Without informing the signoria, the official government of Florence,
Piero makes his way to the camp of the French king.
In this encounter between two inexperienced young rulers, both in
their early twenties, the Frenchman has the better of the bargain.
Charles VIII emphasizes that all he wants is an assurance of
Florence's good will, but adds that a convincing token of this would
be the delivery into French hands of several key castles together with
the ports of Pisa and Livorno. The records suggest that the French are
astonished when Piero agrees.
So, when they hear of it, are the signoria in Florence. They
protest that Piero has no authority to cede these Florentine
possesssions, but it is too late. The French enter Florence and occupy
Pisa (glad to be rid of the Florentine yoke) before moving on south.

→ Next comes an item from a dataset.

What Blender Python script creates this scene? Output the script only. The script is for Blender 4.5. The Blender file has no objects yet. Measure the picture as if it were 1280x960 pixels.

Charles VIII and his army reach Rome on the last day of 1494. Pope
Alexander VI, powerless to resist them, takes shelter in the Castel
Sant' Angelo. On February 22, still unopposed, the French enter
Naples. Two months later, on May 12, Charles is crowned king in his
new city.
But in his inexperience he has left his line of withdrawal
undefended. During March the pope and the other main Italian powers
(except Florence) form the League of Venice against the intruder. As
Charles withdraws north he is confronted at Fornovo, in July, by an
army of the League (also sometimes known as the Holy League). The
battle is confused and indecisive. Charles and his army escape to
safety in France.
Charles has left French garrisons in Naples, but they soon lose the
kingdom again to the Aragonese. Nevertheless Charles is preparing a
new expedition to Naples when he dies, as the result of an accident at
Amboise, in 1498.
This Neapolitan adventure, fruitless though it is, gives the kings
of France a taste for campaigning in Italy. They briefly recover part
of the kingdom of Naples in 1501-3. But their ambitions focus
increasingly on northern Italy - which becomes in the early 16th
century an almost permanent international battleground.